Che ci sia un’attenzione nuova attorno al lavoro autonomo è attestato da diversi degli interventi registrati nella riunione del “Cese” di ieri. Uno è di particolare significato: quello del presidente emerito della Corte costituzionale Giovanni Maria Flick. Parte dalle «tappe» attraverso cui «le professioni possono recuperare fiducia: modalità di accesso, struttura organizzativa, deontologia. Sono queste», osserva Flick, «le condizioni per un ritorno della fiducia da parte del cittadino nei confronti del professionista e del professionista verso lo Stato».
Fiducia vuol dire anche capacità di ascolto: e il presidente emerito ricorda in proposito che «la politica ha riconosciuto la funzione dei professionisti con il provvedimento sull’equo compenso e il jobs act del lavoro autonomo, dopo un lungo periodo di disinteresse».
Il fatto che un costituzionalista indichi come positiva la novità delle misure sui compensi professionali è anche un’indiretta risposta alle critiche dell’Antitrust, che aveva visto invece nel provvedimento «un ostacolo alla concorrenza e al mercato».
Dal punto di vista di un presidente emerito della Consulta, evidentemente, conta assai più che venga dato seguito al principio della dignità della retribuzione stabilita all’articolo 36.

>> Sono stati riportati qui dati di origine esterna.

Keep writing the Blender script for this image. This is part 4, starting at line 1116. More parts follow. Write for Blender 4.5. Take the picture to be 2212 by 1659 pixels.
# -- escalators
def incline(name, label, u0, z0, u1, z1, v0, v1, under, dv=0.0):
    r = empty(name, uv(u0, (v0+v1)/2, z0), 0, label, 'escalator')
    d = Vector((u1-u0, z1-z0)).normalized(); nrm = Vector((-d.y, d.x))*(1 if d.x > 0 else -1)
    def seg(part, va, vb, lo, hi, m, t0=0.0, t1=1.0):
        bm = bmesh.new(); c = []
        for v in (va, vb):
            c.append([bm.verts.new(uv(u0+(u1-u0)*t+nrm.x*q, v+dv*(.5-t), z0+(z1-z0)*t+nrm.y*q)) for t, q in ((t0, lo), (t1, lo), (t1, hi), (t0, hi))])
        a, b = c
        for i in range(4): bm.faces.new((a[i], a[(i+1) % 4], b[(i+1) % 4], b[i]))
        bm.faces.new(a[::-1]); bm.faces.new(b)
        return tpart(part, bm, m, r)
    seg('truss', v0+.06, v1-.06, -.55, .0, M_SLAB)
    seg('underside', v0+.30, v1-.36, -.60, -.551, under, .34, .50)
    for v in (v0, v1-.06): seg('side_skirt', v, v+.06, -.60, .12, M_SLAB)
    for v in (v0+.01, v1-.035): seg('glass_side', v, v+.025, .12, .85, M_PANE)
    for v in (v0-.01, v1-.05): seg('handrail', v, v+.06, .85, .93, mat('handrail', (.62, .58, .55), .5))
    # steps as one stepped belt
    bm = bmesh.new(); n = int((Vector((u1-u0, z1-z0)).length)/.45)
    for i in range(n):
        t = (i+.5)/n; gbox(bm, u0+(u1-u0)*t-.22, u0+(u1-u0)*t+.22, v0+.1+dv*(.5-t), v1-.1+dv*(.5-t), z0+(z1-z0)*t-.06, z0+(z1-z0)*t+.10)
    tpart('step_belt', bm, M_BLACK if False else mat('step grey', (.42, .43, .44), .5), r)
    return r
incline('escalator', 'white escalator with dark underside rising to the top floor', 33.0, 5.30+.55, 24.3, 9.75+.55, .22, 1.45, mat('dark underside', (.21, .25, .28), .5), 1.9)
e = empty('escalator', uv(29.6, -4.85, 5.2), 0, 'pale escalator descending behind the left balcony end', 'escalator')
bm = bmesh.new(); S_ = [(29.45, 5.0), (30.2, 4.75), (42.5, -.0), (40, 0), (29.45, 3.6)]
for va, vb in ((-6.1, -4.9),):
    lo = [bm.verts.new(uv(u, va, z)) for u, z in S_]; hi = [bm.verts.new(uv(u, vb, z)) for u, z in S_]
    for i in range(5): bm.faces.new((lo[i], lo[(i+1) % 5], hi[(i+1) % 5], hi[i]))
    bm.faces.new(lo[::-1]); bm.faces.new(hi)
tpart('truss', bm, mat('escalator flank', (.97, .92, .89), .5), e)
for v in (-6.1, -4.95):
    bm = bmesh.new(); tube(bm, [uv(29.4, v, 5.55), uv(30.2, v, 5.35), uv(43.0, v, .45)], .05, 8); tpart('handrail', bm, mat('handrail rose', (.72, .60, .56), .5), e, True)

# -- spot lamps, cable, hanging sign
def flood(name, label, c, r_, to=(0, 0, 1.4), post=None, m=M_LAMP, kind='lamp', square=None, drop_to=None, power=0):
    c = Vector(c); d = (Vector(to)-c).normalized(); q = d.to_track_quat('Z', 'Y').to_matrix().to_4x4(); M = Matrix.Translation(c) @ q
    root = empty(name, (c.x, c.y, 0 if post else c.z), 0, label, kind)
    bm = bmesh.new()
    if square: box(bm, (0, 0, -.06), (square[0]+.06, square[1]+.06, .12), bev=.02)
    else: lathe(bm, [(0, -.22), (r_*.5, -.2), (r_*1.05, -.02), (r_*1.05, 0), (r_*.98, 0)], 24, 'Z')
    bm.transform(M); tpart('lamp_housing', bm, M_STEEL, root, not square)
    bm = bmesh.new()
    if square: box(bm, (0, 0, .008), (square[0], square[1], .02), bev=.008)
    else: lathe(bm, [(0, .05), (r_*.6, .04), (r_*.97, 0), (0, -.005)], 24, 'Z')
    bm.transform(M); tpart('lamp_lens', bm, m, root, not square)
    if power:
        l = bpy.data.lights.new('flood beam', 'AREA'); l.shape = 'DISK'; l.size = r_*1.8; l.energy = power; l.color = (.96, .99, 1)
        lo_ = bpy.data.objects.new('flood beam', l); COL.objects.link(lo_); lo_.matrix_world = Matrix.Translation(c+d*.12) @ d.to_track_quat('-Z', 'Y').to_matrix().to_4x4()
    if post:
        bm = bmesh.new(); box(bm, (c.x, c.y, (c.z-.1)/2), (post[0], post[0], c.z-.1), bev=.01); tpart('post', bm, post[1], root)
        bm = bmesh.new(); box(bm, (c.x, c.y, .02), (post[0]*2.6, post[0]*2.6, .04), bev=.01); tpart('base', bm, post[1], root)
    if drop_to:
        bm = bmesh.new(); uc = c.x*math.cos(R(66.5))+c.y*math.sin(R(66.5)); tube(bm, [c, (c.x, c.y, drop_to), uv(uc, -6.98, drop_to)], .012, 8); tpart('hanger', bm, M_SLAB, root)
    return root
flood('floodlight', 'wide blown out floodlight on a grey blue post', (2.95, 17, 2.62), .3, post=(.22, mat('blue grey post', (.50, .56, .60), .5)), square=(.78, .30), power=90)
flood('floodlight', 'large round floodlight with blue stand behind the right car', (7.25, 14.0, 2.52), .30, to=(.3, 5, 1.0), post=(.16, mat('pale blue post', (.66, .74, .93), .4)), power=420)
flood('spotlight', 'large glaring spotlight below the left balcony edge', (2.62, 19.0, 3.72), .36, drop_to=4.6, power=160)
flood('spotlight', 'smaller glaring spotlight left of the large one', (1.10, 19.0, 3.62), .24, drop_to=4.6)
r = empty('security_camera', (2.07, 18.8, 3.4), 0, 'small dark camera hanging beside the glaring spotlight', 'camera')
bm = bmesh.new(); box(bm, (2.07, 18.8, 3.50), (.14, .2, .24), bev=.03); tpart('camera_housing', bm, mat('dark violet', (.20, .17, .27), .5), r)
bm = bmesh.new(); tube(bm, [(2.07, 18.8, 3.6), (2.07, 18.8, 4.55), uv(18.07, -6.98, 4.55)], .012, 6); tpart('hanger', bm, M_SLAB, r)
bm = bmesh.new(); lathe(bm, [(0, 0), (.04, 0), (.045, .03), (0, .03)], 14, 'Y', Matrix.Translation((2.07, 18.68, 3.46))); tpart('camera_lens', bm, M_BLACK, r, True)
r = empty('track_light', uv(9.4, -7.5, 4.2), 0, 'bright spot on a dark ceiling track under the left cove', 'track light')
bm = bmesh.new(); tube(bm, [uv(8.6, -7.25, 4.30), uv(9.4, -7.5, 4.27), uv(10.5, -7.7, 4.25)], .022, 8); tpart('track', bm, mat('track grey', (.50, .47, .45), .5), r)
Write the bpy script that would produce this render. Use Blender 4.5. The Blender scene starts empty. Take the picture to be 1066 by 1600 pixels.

D’altronde le obiezioni dell’authority non trovano alcun supporto nelle sentenze della Corte di Giustizia dell’Ue, che anche in tempi recenti ha ribadito l’assoluta compatibilità con il diritto europeo per le stesse tariffe minime, quando queste sono fissate da un’autorità pubblica. E all’importanza del «ruolo delle professioni» dovrà guardare proprio l’Ue, secondo il presidente dell’europarlamento Antonio Tajani, che alla riunione del “Cese” invia un messaggio: «Il prossimo bilancio dell’Unione deve tenere conto delle esigenze delle libere professioni». Altro colpo all’idea che il reddito dei professionisti sia solo un costo da minimizzare il più possibile per le imprese.
A riconoscere l’urgenza dell’equo compenso è anche un altro rappresentante dell’esecutivo, il viceministro dell’Economia Luigi Casero. Che al convegno dell’Associazione nazionale commercialisti in corso a Pisa ha detto: «È stato utile intervenire con una norma per affrontare un tema che stava diventando molto complesso per tutti i professionisti nazionali, in molti casi la categoria più debole e meno protetta del sistema». Altro segnale di quanto il governo sia compatto nel cambio di rotta sulle professioni.